Foster care is usually all about loving and then letting go.

When we get matched with a pregnant woman who is considering adoption, the chances are about 50/50 that she'll decide to parent. Once she's given birth, the chance is about 80% that we'll be able to adopt the baby. And in our state, the parents have 30 days to change their mind.

So, by no stretch of the imagination would we have a baby for more than 30 days (45 if we were going thru a laywer only) and then have to give it up. Which is much better than a year.

Anonymous said...

Let's see...how many times have we said we needed to take a break?

After Carl, after Ann, and after David?

Of course I take careof kids who are permanent placement fosterkids, so it is different. Still, that taking a break thing is really important.

And then comes the next phone call.

Lionmom said...

You are handling this with grace. I know I went crazy when our first twins left (not to parents, but to a family member). We still see them on their birthday and maybe once in between each year. This helped save my sanity. Now it's nice but not so crucial. Now we have our forever kids and it was the right thing for us. But I remember the pain of letting go. Stick to your guns about taking a break. Our next placement was too soon and it made the hurt bigger.

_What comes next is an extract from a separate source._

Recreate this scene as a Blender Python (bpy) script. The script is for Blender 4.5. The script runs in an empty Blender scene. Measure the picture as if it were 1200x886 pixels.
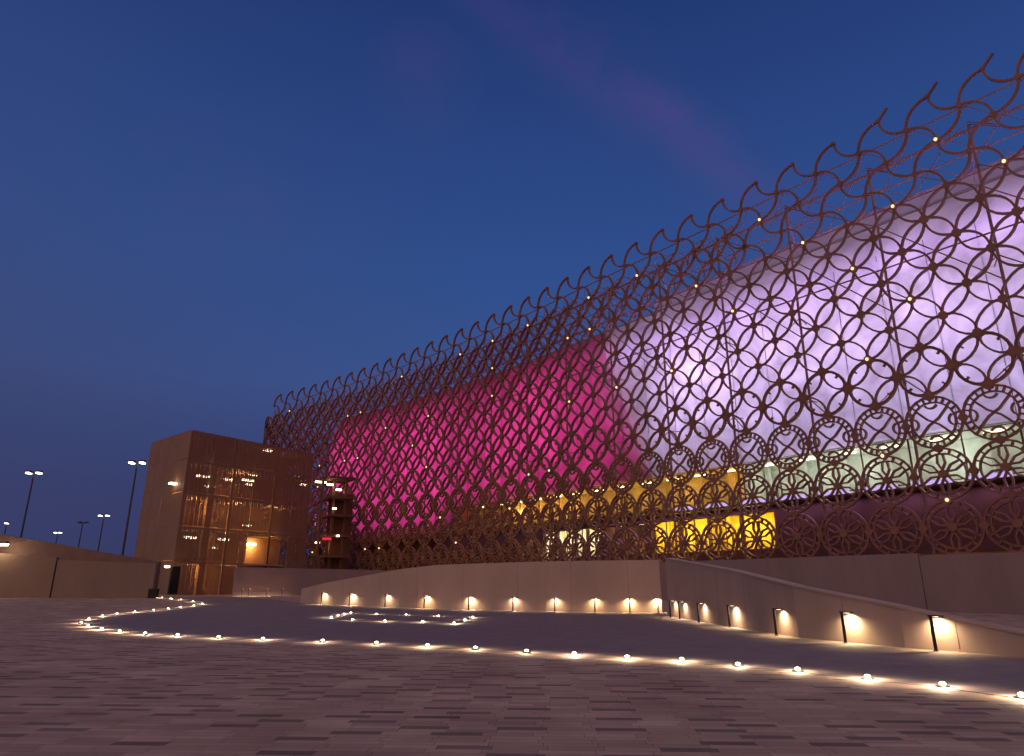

Yankee, Transferred said...

Over here via Gawdessness. You are really wonderful people. Although I know the goal is always reunification in foster care, it must be really hard. Good luck on the adoption front. Stop by my blog and visit sometime. My partner and I have three adopted daughters, now 18, 18, and 14, all domestic. One through a private agency, one through a public agency, and one who just needed a home and we knew her so now she's ours.

Julie said...

I know some of what you are feeling. It is weird how we change our tune. Just goes to show that we never really were in control of the situation in the first place. Our hearts dug in deep and then were pulled away. I am thankful that Niblet had a good transition- I think that would be easier on you in the long run. You dont' have to wonder so much. You have loved her well and that is all anyone can ask for. i hope you get to stay in contact with her on some level. Prayers for you!